### Aim:
Render the following material again verbatim, leaving nothing out.

======

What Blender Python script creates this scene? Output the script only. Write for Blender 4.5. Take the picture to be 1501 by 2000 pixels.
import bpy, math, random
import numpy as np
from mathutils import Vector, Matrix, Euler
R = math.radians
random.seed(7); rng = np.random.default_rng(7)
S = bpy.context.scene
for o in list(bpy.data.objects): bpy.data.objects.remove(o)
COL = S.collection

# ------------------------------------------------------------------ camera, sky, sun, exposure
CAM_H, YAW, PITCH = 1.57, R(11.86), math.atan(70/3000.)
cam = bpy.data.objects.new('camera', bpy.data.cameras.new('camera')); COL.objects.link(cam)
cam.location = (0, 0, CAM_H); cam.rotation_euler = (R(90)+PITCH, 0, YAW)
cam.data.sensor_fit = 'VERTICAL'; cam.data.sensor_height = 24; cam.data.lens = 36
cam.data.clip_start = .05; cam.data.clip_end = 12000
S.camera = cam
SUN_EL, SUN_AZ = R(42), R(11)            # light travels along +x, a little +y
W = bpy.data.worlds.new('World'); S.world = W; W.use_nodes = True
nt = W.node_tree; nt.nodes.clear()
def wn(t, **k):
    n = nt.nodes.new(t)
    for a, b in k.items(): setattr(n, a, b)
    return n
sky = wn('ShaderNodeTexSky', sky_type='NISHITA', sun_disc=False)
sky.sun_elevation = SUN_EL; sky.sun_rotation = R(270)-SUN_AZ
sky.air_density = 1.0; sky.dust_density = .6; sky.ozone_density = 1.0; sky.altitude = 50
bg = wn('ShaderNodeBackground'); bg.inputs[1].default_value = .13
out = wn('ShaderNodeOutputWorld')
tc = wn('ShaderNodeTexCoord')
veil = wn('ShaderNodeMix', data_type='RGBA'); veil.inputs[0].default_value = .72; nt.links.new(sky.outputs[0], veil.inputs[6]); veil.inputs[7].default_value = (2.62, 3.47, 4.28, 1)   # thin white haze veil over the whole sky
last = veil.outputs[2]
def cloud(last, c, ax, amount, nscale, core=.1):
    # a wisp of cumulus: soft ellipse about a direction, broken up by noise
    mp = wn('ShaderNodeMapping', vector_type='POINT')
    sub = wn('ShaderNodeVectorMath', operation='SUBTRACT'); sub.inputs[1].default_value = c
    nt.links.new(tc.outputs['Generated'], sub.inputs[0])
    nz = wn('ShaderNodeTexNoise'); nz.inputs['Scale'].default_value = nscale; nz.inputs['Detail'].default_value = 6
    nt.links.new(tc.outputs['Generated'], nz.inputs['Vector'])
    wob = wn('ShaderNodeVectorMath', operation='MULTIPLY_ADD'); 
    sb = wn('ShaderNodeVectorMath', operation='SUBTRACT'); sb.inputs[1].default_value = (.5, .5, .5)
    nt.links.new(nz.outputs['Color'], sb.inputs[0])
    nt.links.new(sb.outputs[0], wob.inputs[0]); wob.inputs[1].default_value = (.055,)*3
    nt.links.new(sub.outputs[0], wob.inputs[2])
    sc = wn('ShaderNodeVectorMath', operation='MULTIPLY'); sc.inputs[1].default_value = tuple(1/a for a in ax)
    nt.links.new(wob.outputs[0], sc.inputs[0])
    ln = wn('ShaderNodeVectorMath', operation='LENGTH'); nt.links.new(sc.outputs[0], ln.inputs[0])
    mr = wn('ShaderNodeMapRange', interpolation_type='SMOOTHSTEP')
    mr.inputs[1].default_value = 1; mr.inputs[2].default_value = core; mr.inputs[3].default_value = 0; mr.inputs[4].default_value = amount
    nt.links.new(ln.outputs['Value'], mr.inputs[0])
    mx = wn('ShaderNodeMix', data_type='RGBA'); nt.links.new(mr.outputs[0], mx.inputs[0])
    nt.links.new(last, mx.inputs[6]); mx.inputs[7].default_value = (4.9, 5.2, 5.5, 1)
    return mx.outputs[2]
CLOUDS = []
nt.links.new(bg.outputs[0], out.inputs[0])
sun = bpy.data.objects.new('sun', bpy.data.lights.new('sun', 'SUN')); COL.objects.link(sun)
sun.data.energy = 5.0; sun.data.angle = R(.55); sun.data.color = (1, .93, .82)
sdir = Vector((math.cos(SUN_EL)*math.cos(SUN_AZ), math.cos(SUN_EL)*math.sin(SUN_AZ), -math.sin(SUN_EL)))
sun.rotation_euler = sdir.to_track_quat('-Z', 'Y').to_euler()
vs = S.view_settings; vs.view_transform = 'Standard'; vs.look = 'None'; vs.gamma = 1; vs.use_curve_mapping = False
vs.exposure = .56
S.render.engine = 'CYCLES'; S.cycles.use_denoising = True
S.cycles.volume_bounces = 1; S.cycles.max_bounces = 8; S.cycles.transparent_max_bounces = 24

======

### Result below:
What Blender Python script creates this scene? Output the script only. Write for Blender 4.5. Take the picture to be 1501 by 2000 pixels.
import bpy, math, random
import numpy as np
from mathutils import Vector, Matrix, Euler
R = math.radians
random.seed(7); rng = np.random.default_rng(7)
S = bpy.context.scene
for o in list(bpy.data.objects): bpy.data.objects.remove(o)
COL = S.collection

# ------------------------------------------------------------------ camera, sky, sun, exposure
CAM_H, YAW, PITCH = 1.57, R(11.86), math.atan(70/3000.)
cam = bpy.data.objects.new('camera', bpy.data.cameras.new('camera')); COL.objects.link(cam)
cam.location = (0, 0, CAM_H); cam.rotation_euler = (R(90)+PITCH, 0, YAW)
cam.data.sensor_fit = 'VERTICAL'; cam.data.sensor_height = 24; cam.data.lens = 36
cam.data.clip_start = .05; cam.data.clip_end = 12000
S.camera = cam
SUN_EL, SUN_AZ = R(42), R(11)            # light travels along +x, a little +y
W = bpy.data.worlds.new('World'); S.world = W; W.use_nodes = True
nt = W.node_tree; nt.nodes.clear()
def wn(t, **k):
    n = nt.nodes.new(t)
    for a, b in k.items(): setattr(n, a, b)
    return n
sky = wn('ShaderNodeTexSky', sky_type='NISHITA', sun_disc=False)
sky.sun_elevation = SUN_EL; sky.sun_rotation = R(270)-SUN_AZ
sky.air_density = 1.0; sky.dust_density = .6; sky.ozone_density = 1.0; sky.altitude = 50
bg = wn('ShaderNodeBackground'); bg.inputs[1].default_value = .13
out = wn('ShaderNodeOutputWorld')
tc = wn('ShaderNodeTexCoord')
veil = wn('ShaderNodeMix', data_type='RGBA'); veil.inputs[0].default_value = .72; nt.links.new(sky.outputs[0], veil.inputs[6]); veil.inputs[7].default_value = (2.62, 3.47, 4.28, 1)   # thin white haze veil over the whole sky
last = veil.outputs[2]
def cloud(last, c, ax, amount, nscale, core=.1):
    # a wisp of cumulus: soft ellipse about a direction, broken up by noise
    mp = wn('ShaderNodeMapping', vector_type='POINT')
    sub = wn('ShaderNodeVectorMath', operation='SUBTRACT'); sub.inputs[1].default_value = c
    nt.links.new(tc.outputs['Generated'], sub.inputs[0])
    nz = wn('ShaderNodeTexNoise'); nz.inputs['Scale'].default_value = nscale; nz.inputs['Detail'].default_value = 6
    nt.links.new(tc.outputs['Generated'], nz.inputs['Vector'])
    wob = wn('ShaderNodeVectorMath', operation='MULTIPLY_ADD'); 
    sb = wn('ShaderNodeVectorMath', operation='SUBTRACT'); sb.inputs[1].default_value = (.5, .5, .5)
    nt.links.new(nz.outputs['Color'], sb.inputs[0])
    nt.links.new(sb.outputs[0], wob.inputs[0]); wob.inputs[1].default_value = (.055,)*3
    nt.links.new(sub.outputs[0], wob.inputs[2])
    sc = wn('ShaderNodeVectorMath', operation='MULTIPLY'); sc.inputs[1].default_value = tuple(1/a for a in ax)
    nt.links.new(wob.outputs[0], sc.inputs[0])
    ln = wn('ShaderNodeVectorMath', operation='LENGTH'); nt.links.new(sc.outputs[0], ln.inputs[0])
    mr = wn('ShaderNodeMapRange', interpolation_type='SMOOTHSTEP')
    mr.inputs[1].default_value = 1; mr.inputs[2].default_value = core; mr.inputs[3].default_value = 0; mr.inputs[4].default_value = amount
    nt.links.new(ln.outputs['Value'], mr.inputs[0])
    mx = wn('ShaderNodeMix', data_type='RGBA'); nt.links.new(mr.outputs[0], mx.inputs[0])
    nt.links.new(last, mx.inputs[6]); mx.inputs[7].default_value = (4.9, 5.2, 5.5, 1)
    return mx.outputs[2]
CLOUDS = []
nt.links.new(bg.outputs[0], out.inputs[0])
sun = bpy.data.objects.new('sun', bpy.data.lights.new('sun', 'SUN')); COL.objects.link(sun)
sun.data.energy = 5.0; sun.data.angle = R(.55); sun.data.color = (1, .93, .82)
sdir = Vector((math.cos(SUN_EL)*math.cos(SUN_AZ), math.cos(SUN_EL)*math.sin(SUN_AZ), -math.sin(SUN_EL)))
sun.rotation_euler = sdir.to_track_quat('-Z', 'Y').to_euler()
vs = S.view_settings; vs.view_transform = 'Standard'; vs.look = 'None'; vs.gamma = 1; vs.use_curve_mapping = False
vs.exposure = .56
S.render.engine = 'CYCLES'; S.cycles.use_denoising = True
S.cycles.volume_bounces = 1; S.cycles.max_bounces = 8; S.cycles.transparent_max_bounces = 24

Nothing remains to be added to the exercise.